At the same time, the Biden administration has been consistently implementing policies across numerous executive branch agencies, regardless of whether authority to do so has been granted by legislation from Congress. Student loan cancellation schemes, postponing—due to their worries about poor reception—implementation of a new tax reporting requirement for electronic transactions which amounts to a “Babysitter Tax”, and development of the IRS’s Direct E-File system—which I am concerned would prescribe what Americans pay rather than allowing them to maximize their legal tax refund—are all examples of this kind of executive overreach.
In the face of these concerns, I am working with my House Republican colleagues to deliver relief and hold the administration accountable for its use of taxpayer dollars. This is why my bill to rescind the $80 billion in IRS funding from Democrats’ 2022 Inflation Act was the first bill passed by the 118th Congress in 2023. While the Democrat-controlled Senate has done nothing to advance the bill, I continue to have serious concerns about the lack of candor from the administration about how those funds are being utilized.
In January, I supported passage—first in the Ways and Means Committee, then the full House—of the Tax Relief for American Families and Workers Act.

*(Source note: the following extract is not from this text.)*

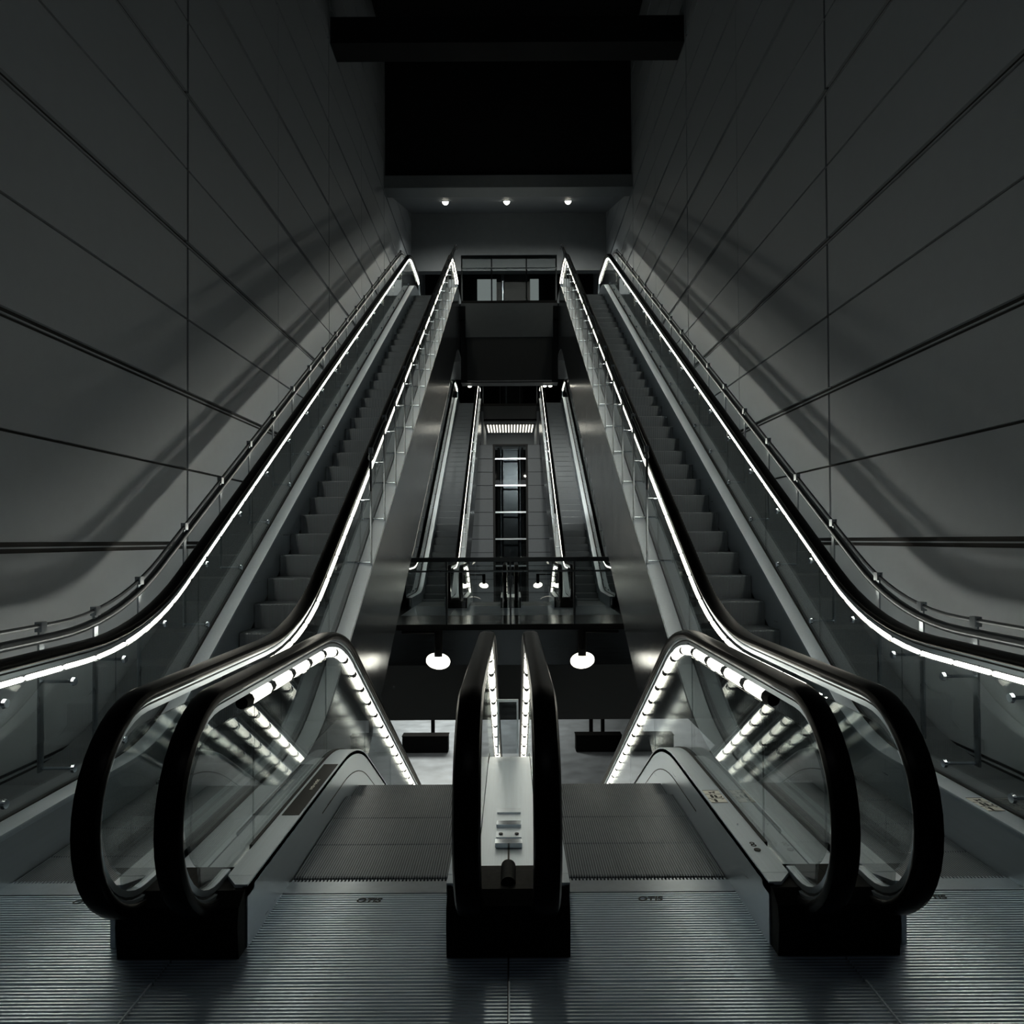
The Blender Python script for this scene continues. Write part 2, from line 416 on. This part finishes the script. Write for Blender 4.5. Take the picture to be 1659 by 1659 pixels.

With measures to strengthen struggling families and small businesses and incentivize economic growth, the bill passed the House on an overwhelmingly bipartisan vote of 357-70.
I am particularly pleased this bill includes bipartisan language I introduced to ensure capital-intensive industries, such as manufacturing and food service, can fully deduct the cost of interest from their taxes, a deduction standard known as EBITDA. Ensuring our tax code reflects the cost of doing business is essential for American manufacturing to compete in the global market.
Additionally, this bill contains tax relief boosting the ability of our agriculture producers to compete globally by extending and expanding 100 percent bonus depreciation for purchases of both new and used farm equipment. Tax relief for farms and small businesses is essential to expand economic opportunity in the Third District.
Other provisions in this tax package ensure businesses can fully deduct their domestic research and development costs and improve the child tax credit which we doubled as part of our 2017 tax cut package, Together, all of these tax provisions enhance our opportunity to develop new products in America, create jobs making those products here, and then sell those products around the world. This is particularly urgent now, as Americans continue to deal with recent high inflation and higher interest rates.
By passing the Tax Relief for American Families and Workers Act, House Republicans have taken a massive step forward to address the affordability crisis, combat ongoing workforce challenges, encourage investment, and ensure American taxpayers are treated fairly. I urge the Senate to take up this bipartisan legislation, and I urge the president to sign it into law. We cannot afford to continue down this reckless fiscal path, and I will never stop fighting to bring relief to taxpayers.